◆ SET EXERCISE
Each line below either holds the string "Measure" or doesn't. Count those that do and give only the number.
--- Start DATA ENTRIES ---
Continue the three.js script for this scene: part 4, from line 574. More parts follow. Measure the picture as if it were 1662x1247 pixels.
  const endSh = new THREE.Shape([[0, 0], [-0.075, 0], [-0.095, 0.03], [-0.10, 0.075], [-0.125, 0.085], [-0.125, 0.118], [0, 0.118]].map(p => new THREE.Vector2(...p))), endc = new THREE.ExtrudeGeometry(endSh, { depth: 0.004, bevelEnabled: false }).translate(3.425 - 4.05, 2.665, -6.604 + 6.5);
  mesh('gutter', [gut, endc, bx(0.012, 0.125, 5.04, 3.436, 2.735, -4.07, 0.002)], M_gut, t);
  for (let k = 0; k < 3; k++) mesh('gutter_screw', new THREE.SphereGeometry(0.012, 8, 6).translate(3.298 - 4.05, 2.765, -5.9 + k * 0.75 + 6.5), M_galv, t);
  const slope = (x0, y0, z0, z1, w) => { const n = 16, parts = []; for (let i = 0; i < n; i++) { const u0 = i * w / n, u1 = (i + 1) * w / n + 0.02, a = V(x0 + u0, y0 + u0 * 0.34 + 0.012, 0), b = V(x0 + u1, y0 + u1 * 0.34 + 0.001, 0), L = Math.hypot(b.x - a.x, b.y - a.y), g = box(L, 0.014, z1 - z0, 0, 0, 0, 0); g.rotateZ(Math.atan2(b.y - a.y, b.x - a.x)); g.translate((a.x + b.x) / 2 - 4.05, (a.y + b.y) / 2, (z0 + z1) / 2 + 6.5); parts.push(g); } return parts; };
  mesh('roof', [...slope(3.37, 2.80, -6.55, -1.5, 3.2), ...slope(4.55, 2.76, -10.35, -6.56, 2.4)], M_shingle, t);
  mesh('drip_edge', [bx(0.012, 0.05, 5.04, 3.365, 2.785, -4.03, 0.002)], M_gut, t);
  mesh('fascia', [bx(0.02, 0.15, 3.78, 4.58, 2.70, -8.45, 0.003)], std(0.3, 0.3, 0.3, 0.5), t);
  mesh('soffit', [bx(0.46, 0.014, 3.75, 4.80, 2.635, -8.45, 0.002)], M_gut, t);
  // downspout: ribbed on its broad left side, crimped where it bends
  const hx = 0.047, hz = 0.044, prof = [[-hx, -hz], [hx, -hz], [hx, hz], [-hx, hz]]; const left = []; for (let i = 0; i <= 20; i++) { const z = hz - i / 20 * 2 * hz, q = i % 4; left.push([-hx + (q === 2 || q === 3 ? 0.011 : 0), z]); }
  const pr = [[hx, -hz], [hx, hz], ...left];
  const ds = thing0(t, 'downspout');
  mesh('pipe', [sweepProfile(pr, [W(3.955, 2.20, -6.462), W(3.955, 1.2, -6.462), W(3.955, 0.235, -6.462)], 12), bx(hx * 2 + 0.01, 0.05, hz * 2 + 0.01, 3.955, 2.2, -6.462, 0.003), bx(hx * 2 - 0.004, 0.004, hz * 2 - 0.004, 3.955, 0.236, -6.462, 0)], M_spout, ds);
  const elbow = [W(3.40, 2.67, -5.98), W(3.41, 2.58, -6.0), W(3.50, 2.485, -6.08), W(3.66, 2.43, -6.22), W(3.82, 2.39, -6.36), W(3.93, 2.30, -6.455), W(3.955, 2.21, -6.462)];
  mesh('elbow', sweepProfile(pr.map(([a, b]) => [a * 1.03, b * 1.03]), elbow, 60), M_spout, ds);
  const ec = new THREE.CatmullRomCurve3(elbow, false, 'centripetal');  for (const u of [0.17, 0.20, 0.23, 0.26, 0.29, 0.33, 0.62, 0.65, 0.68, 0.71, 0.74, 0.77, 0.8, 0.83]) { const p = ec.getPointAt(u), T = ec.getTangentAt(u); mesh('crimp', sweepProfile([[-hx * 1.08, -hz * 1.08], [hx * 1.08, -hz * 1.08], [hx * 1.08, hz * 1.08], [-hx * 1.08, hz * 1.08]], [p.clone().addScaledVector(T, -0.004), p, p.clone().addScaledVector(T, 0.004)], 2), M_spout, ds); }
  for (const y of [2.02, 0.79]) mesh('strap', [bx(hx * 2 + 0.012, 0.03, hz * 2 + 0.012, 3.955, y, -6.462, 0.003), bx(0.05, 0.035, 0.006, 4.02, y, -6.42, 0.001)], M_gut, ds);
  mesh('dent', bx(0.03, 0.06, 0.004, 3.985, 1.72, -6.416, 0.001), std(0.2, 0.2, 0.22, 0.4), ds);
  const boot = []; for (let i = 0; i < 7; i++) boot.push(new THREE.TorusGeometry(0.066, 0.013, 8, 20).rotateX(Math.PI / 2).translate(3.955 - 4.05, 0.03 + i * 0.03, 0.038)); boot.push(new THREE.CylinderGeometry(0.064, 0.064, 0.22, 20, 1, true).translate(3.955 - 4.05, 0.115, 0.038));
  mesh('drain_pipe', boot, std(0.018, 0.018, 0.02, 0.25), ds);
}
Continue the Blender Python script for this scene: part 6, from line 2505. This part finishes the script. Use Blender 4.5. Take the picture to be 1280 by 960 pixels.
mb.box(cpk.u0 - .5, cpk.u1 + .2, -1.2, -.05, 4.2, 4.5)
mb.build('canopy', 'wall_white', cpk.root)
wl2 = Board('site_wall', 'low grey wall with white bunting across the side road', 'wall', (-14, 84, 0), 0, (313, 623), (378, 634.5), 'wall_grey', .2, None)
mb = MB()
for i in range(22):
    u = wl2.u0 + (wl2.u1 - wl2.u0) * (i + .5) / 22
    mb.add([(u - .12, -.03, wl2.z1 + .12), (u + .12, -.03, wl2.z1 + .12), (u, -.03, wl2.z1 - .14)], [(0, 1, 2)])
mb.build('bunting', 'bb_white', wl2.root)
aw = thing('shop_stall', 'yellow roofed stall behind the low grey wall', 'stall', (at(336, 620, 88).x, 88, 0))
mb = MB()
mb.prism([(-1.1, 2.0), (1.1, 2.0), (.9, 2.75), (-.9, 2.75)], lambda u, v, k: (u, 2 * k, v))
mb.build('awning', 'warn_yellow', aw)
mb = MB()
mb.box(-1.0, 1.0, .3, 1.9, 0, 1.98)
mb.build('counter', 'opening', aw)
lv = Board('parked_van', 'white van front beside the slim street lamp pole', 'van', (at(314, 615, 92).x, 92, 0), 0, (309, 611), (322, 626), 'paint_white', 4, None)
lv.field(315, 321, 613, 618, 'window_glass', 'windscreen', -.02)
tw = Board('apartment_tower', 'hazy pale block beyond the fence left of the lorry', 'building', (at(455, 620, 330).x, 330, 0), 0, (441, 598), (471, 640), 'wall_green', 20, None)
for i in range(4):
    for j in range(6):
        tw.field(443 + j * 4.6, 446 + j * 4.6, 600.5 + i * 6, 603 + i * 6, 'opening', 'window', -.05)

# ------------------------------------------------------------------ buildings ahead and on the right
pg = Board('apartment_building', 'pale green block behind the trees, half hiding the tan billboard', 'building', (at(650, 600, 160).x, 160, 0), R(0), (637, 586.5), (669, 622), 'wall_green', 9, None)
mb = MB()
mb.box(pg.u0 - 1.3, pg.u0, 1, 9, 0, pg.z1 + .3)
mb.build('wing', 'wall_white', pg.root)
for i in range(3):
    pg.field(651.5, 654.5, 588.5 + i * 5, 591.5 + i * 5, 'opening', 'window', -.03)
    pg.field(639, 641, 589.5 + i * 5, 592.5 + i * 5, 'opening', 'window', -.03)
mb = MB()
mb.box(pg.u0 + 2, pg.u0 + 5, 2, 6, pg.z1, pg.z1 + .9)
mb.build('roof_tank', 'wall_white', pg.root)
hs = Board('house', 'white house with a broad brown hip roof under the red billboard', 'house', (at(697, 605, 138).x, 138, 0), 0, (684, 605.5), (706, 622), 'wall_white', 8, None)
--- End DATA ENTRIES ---
--- Start DATA ENTRIES ---
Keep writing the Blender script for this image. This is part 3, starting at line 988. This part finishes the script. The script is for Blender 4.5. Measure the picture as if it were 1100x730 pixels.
--- End DATA ENTRIES ---
--- Start DATA ENTRIES ---
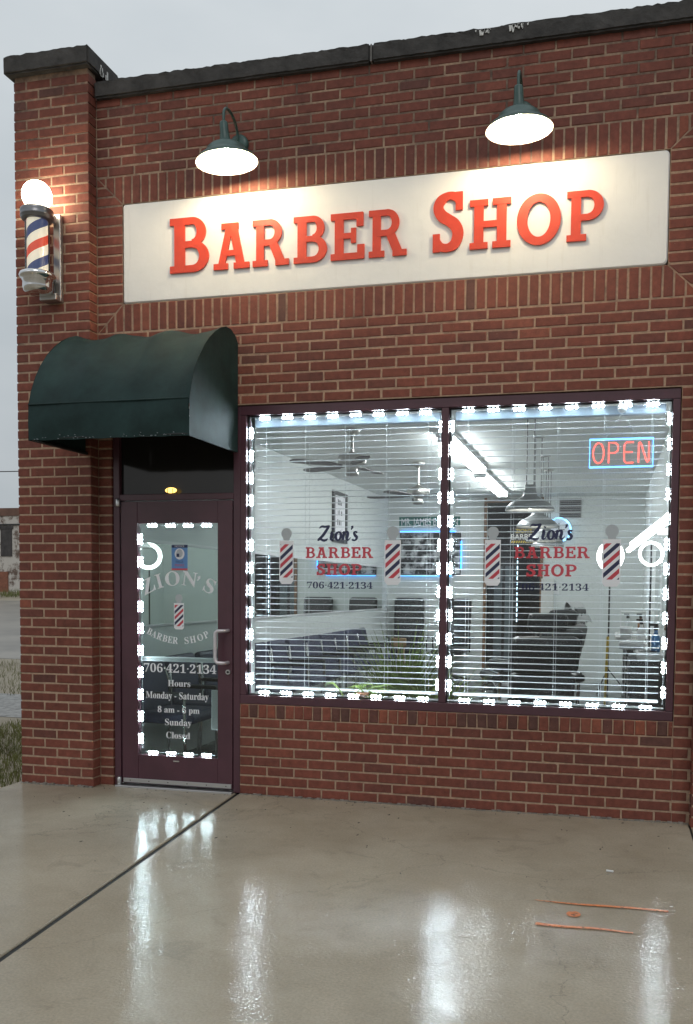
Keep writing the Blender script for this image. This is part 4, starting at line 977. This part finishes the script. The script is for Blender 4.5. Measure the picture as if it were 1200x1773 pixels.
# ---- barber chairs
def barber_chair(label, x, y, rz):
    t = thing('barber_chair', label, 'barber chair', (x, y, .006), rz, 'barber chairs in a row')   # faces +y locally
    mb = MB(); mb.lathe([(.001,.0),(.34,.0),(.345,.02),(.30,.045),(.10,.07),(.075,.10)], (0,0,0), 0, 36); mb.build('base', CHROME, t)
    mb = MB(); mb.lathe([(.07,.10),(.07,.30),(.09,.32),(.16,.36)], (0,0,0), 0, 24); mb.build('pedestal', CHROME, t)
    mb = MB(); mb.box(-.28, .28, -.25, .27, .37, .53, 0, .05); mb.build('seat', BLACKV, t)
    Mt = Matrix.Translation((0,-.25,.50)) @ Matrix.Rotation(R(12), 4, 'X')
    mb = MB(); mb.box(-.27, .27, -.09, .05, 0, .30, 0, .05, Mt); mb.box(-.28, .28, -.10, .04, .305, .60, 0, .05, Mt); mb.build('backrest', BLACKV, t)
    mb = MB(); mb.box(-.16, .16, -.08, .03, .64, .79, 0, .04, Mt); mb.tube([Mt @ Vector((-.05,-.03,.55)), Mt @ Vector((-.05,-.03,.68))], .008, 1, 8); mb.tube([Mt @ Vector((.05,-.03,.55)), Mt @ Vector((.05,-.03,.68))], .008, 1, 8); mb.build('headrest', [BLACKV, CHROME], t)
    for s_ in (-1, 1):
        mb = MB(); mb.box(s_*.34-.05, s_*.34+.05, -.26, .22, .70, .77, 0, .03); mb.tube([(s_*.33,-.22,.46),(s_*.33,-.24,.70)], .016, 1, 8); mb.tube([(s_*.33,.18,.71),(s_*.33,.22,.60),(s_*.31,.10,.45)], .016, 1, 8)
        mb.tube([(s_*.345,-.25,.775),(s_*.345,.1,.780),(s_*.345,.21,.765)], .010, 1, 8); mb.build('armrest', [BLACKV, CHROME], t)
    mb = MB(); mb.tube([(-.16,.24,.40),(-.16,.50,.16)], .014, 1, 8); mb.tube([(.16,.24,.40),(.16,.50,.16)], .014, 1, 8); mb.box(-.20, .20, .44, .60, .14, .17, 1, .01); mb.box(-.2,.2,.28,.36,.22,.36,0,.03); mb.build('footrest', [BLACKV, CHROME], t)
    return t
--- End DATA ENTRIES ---
◆ WORKED SOLUTION
3